Monday, March 30, 2009

Nix the Silos

Here's a quote from Reggie MecNeal's new book, Missional Renaissance: Changing the Scorecard for the Church:
The attractional model of church creates a ‘member culture,’ in which people join a particular church and support that organization with their attendance, their money, their prayers, and their talent. The flow is toward the church, which is always at the center of the action, where the big game is being played.

The missional church is made up of missionaries, who are playing the big game every day. They live their lives with the idea that they are on a mission trip. On mission trips, people focus on the work of God around them, alert to the Spirit’s prompting, usually serving people in very tangible ways, often in way that involve some sacrifice or even discomfort. Life on mission is more intentional and more integrated. While the concerns of life (family, work, leisure) are pursued, they are part of a larger story being played out for the missionary.

The member culture views society as a series of silos: politics, business, education, arts, media, technology, health care, social sector, and so forth. All of them are separate. The church culture has developed its own silo—a parallel culture in many respects—complete with schools, businesses, educational institutions, health care facilities, sports clubs, travel associations, and social agencies. Positioned as one silo among others, the church works to recruit people and resources from the other domains, vying for attention and money….. Its activities serve effectively to take a lamp and put it under a bushel….

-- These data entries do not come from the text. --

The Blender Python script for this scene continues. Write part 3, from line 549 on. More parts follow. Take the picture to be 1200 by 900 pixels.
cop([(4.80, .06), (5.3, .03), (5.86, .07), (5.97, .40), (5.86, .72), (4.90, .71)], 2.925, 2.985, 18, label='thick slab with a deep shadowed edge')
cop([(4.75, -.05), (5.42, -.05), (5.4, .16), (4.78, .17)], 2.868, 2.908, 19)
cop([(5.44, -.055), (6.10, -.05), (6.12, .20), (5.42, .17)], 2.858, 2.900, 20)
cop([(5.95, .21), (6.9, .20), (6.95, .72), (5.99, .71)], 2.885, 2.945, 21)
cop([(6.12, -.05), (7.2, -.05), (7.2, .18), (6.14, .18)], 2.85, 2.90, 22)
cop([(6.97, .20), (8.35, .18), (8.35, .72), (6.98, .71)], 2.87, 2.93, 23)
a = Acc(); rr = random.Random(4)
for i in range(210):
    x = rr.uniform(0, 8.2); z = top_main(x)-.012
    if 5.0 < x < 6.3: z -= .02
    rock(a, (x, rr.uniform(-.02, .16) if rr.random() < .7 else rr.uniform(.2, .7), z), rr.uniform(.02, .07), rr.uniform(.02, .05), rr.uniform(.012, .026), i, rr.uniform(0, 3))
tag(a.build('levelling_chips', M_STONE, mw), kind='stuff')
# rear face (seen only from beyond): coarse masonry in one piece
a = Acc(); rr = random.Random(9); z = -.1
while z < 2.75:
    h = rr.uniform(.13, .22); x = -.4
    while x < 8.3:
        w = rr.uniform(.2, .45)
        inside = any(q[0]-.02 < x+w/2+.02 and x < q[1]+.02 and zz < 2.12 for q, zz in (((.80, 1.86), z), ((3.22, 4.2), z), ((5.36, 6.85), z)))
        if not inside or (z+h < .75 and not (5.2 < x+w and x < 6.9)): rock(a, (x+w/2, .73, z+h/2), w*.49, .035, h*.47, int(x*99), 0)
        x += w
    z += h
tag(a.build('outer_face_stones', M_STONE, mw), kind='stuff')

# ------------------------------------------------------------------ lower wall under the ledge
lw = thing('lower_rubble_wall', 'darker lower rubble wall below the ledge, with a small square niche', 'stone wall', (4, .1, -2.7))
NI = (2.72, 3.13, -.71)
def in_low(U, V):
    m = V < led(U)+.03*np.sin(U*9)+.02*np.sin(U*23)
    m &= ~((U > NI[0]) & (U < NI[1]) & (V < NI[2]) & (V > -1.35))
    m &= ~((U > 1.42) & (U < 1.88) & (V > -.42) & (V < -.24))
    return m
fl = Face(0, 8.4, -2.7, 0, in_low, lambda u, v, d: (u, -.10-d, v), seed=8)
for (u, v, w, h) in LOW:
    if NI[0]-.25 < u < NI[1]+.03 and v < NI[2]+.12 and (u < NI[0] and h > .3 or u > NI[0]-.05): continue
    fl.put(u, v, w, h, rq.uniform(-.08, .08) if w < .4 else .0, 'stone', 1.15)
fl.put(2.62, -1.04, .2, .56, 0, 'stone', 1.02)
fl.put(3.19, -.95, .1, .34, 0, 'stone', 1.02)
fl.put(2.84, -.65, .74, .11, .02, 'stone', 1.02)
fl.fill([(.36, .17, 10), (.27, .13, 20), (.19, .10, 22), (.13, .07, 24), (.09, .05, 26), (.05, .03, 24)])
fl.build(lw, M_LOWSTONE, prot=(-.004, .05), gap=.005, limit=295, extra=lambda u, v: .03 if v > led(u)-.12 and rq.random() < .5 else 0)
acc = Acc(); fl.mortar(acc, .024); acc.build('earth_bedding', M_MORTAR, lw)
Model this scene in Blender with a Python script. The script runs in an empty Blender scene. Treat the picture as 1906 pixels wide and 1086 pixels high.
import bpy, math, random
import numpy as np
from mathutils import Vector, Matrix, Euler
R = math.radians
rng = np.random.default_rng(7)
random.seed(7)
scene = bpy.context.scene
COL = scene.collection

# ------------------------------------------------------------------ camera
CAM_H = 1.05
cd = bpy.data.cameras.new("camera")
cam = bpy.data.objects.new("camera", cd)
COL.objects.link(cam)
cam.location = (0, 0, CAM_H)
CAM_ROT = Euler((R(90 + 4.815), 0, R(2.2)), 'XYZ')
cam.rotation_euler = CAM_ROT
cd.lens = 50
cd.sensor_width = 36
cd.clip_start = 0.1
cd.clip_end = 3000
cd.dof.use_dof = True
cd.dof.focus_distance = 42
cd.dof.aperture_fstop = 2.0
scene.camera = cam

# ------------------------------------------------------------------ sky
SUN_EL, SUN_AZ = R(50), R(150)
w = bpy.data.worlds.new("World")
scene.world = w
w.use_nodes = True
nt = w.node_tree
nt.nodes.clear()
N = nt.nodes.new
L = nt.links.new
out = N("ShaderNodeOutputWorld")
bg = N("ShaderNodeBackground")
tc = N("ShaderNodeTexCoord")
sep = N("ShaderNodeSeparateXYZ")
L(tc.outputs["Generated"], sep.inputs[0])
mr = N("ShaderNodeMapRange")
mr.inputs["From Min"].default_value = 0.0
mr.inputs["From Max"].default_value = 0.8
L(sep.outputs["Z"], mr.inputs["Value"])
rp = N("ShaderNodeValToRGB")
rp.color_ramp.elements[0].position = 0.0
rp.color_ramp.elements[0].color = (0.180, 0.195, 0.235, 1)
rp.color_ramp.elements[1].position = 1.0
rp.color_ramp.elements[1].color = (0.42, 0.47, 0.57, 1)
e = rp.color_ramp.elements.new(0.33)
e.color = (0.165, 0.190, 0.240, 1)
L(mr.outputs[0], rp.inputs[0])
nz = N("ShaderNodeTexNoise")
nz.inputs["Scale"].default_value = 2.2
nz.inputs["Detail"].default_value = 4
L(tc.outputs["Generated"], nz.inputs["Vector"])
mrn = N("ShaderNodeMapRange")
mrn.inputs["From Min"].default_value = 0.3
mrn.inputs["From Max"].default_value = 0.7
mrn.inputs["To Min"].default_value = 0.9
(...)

The missional church views the church’s position in society very differently. It understands that God has his people—his missionaries—deployed across all domains of culture. After all, since the mission is redemptive and the world is God’s target, doesn’t it make sense that he would take this approach? Otherwise, how would salt be distributed or light puncture the darkness?
I love that quote, which I found over at The Blind Beggar's place.
I think this is about as definitive as you can get concerning what drives the missional church movement. I am more intent than ever before on discovering how to live this out. My thanks to Rick(and many other thoughtful missional bloggers and authors) for helping us to work out what "missional" looks like on the ground.

1 comment:

Rick Meigs said...

Thanks for the shout-out. It is a great quote and very definitive.